Friday, March 18, 2005

The Price of Freedom

The US Government may be planning to track the movements of its citizens and visitors & it has set up the EU and every other dictatorship in the world to do the same.

These thoughts follow from the specification of the new US passport (hat tip Bruce Schneier). It has a radio-readable 64 kbyte chip that holds the traditional information printed on the passport data page & a biometric version of the bearer's photo.

Looks benign, but why go to the expense? After all, the US has a wide-open border with Mexico, and seems happy to keep it that way. Yet the INS now fingerprints & photographs every foreign national arriving (legally) in the US. This will kill the tourist trade - every Brit I know is enraged by it (only felons can be fingerprinted there) - so why do it? Plus the Feds are insisting that, going forward, all foreign passports must be biometric. Which means handing the Syrians, Iranians and EUnuchs another weapon to control the very people the US seeks to free.

This can't have anything to do with terrorism - the 9/11 hijackers all entered on valid passports & if they'd wanted could have come in through Mexico. And any decent terrorist can just get a bunch of impeccable passports from friendly weasel countries.

So, it's something else. Governments are usually idiotic, but the price of liberty is eternal vigilance, so assume they're up to no good.

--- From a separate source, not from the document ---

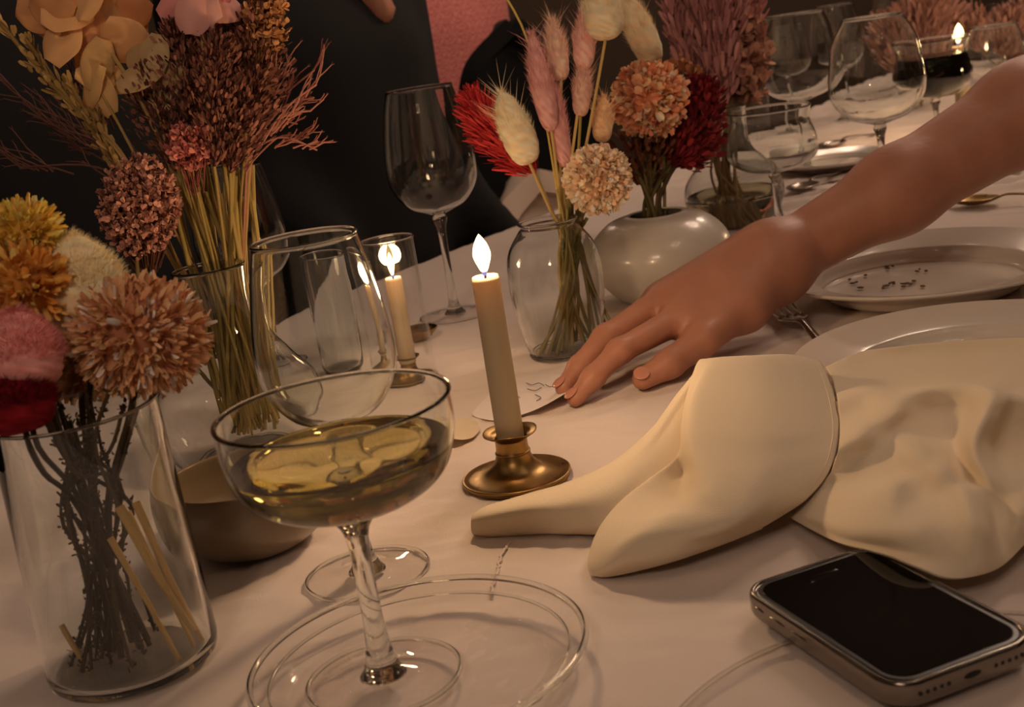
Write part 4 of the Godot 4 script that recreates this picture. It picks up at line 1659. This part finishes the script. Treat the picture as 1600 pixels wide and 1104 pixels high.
func near_bouquet() -> void:
	var v := px(205, 1030)
	var waist := pz(150, 800, dist(v) - 0.012)
	var dark := lin(0.20, 0.15, 0.085)
	var z := 0.585
	var o := flower("globe_flower", "large shaggy tan globe flower leaning right out of the near glass vase", Vector3.ZERO, inside(v, 0.012))
	var c := pz(220, 524, z)
	globe(o, "petals", c, Vector3(0.0315, 0.0265, 0.030), Basis(ax, ay, -af), 1500, 0.0080, 0.0026, 0.9, lin(0.66, 0.42, 0.28), lin(0.90, 0.60, 0.42), lin(1.0, 0.86, 0.68))
	stem(o, [o.position, waist + ax * 0.006, pz(205, 640, z), c], 0.0016, dark)
	o = flower("globe_flower", "shaded brown globe flower tucked behind the large shaggy tan one", Vector3.ZERO, inside(v, 0.012))
	c = pz(128, 560, z + 0.045)
	globe(o, "petals", c, Vector3(0.022, 0.02, 0.02), Basis(ax, ay, -af), 420, 0.0075, 0.004, 0.6, lin(0.52, 0.36, 0.22), lin(0.66, 0.46, 0.30), lin(0.76, 0.58, 0.4))
	stem(o, [o.position, waist, pz(130, 660, z + 0.03), c], 0.0015, dark)
	o = flower("yellow_flower", "fluffy mustard-yellow flower at the left edge, top of the near vase", Vector3.ZERO, inside(v, 0.012))
	c = pz(38, 365, z)
	globe(o, "petals", c, Vector3(0.0155, 0.0150, 0.015), Basis(ax, ay, -af), 700, 0.006, 0.0022, 0.2, lin(0.82, 0.55, 0.22), lin(0.95, 0.67, 0.32), lin(1.0, 0.78, 0.46))
	stem(o, [o.position, waist - ax * 0.004, pz(75, 600, z), c], 0.0014, dark)
	o = flower("yellow_flower", "drooping mustard-yellow flower below the fluffy one, beside the cream puff", Vector3.ZERO, inside(v, 0.012))
	c = pz(40, 448, z - 0.008)
	globe(o, "petals", c, Vector3(0.0200, 0.0200, 0.018), Basis(ax, ay, -af), 600, 0.008, 0.003, 0.5, lin(0.72, 0.46, 0.20), lin(0.86, 0.58, 0.29), lin(0.92, 0.70, 0.40))
	stem(o, [o.position, waist - ax * 0.002, pz(80, 640, z), c], 0.0014, dark)
	o = flower("cream_puff", "soft cream puff between the yellow flowers and the shaggy tan globe", Vector3.ZERO, inside(v, 0.012))
	tail(o, pz(146, 520, z + 0.008), pz(104, 366, z + 0.008), 0.040, lin(0.80, 0.62, 0.43), lin(0.92, 0.74, 0.54), 6000, 0.006, 0.0, 1.6)
	stem(o, [o.position, waist, pz(140, 650, z + 0.012), pz(146, 521, z + 0.008)], 0.0014, dark)
	o = flower("pink_puff", "soft dusty pink puff at the left edge above the crimson one", Vector3.ZERO, inside(v, 0.012))
	tail(o, pz(46, 612, z - 0.03), pz(20, 484, z - 0.03), 0.033, lin(0.70, 0.40, 0.36), lin(0.84, 0.52, 0.46), 6000, 0.006, 0.0, 1.8)
	stem(o, [o.position, waist - ax * 0.006, pz(60, 700, z - 0.02), pz(45, 604, z - 0.03)], 0.0013, dark)
	o = flower("crimson_puff", "crimson puff at the left edge resting over the near vase's rim", Vector3.ZERO, inside(v, 0.012))
	tail(o, pz(40, 676, z - 0.035), pz(10, 572, z - 0.035), 0.031, lin(0.30, 0.03, 0.05), lin(0.44, 0.07, 0.085), 6000, 0.006, 0.0, 1.8)
	stem(o, [o.position, waist - ax * 0.008, pz(70, 740, z - 0.02), pz(40, 675, z - 0.035)], 0.0013, dark)
	for k in 17:                                           # dark seed-rough stems crowding the vase
		var foot := v + Vector3(rng.randf_range(-0.028, 0.016), 0.006, rng.randf_range(-0.022, 0.022))
		var s := thing("dried_stem", "dark dried stem standing in the near glass vase", "dried stem", foot, "dark dried stems in the near glass vase")
		var b := MB.new()
		b.col = vary(dark, lin(0.30, 0.22, 0.13))
		var up := pz(rng.randf_range(35, 215), rng.randf_range(600, 660), z + rng.randf_range(-0.01, 0.035))
		var pts := spline([foot, foot.lerp(waist, 0.5) + rdir() * 0.005, waist + rdir() * 0.017, waist.lerp(up, 0.5) + rdir() * 0.004, up], 26)
		b.tube(pts, [0.0006 + rng.randf() * 0.0005], 5)
		part(s, "stalk", b, M.dry_stem, true)
		b = MB.new()
		for j in 130:
			var q: Vector3 = pts[rng.randi_range(0, 25)]
			b.col = vary(dark, lin(0.34, 0.26, 0.16))
			var d := (Vector3.UP * 0.7 + rdir()).normalized()
			petal(b, q + rdir() * 0.0012, d, perp(d), rng.randf_range(0.0015, 0.0035), 0.0012, 0.5)
		part(s, "bracts", b, M.petal, true).set_meta("kind", "stuff")
	var straws := [[186, 792, 300, 985, 0.0024], [212, 785, 312, 1000, 0.0020], [172, 840, 290, 1048, 0.0017], [96, 975, 178, 1104, 0.0015], [200, 800, 305, 1010, 0.0016]]
	var says := ["thick pale straw leaning against the near vase's right wall", "upper pale straw beside the thick one in the near vase", "long thin pale straw left of the thick ones in the near vase", "lone pale straw at the near vase's lower left", "thin pale straw wedged under the thick ones in the near vase"]
	for k in 5:
		var q: Array = straws[k]
		var foot := pz(q[2], q[3], dist(v) - 0.020 + 0.004 * k)
		var s := thing("straw", says[k], "straw", foot)
		var b := MB.new()
		b.col = lin(0.74, 0.58, 0.34)
		var upz := pz(q[0], q[1], dist(v) - 0.030 + 0.005 * k)
		b.tube([foot, foot.lerp(upz, 0.5) + rdir() * 0.001, upz], [q[4] * 0.6, q[4] * 0.8, q[4]], 8)
		part(s, "stalk", b, M.dry_stem, true)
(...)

I think it's about those digitized photos. There are currently 3 options for biometrics: photo, fingerprint, and retina. Photo is the only one you can use at a distance & over CCTV. It works well, the Brits have been using it for years to track the IRA. The "Ring of Steel" around the City of London is lined with with Hi-Res CCTV cameras feeding face recognition software driven off a database of the 300 or so IRA killers. And most Brit cities are plastered with CCTV, so quite possibly the Brits track Gerry Adams as precisely as the Chinese do US aircraft carriers.

Now imagine the Feds have a database of images (64 Kbytes is fine) of every person legally in the country. Then progressively put hi-res CCTV in all busy streets, malls, rail stations, Federal and State offices, stadiums, university campuses etc. Bingo! - Minority Report without the hard-to-aim lasers.

The only problem with this theory is that the current face recognition is not good enough to uniquely ID hundreds of millions of people. Still, it's improving and is "just a matter of software", as an irritating boss of mine used to say.

This theory does not explain the Feds' insistence on a radio-readable chip, which makes the system costlier, and less secure. All suggestions - paranoid or otherwise - welcome.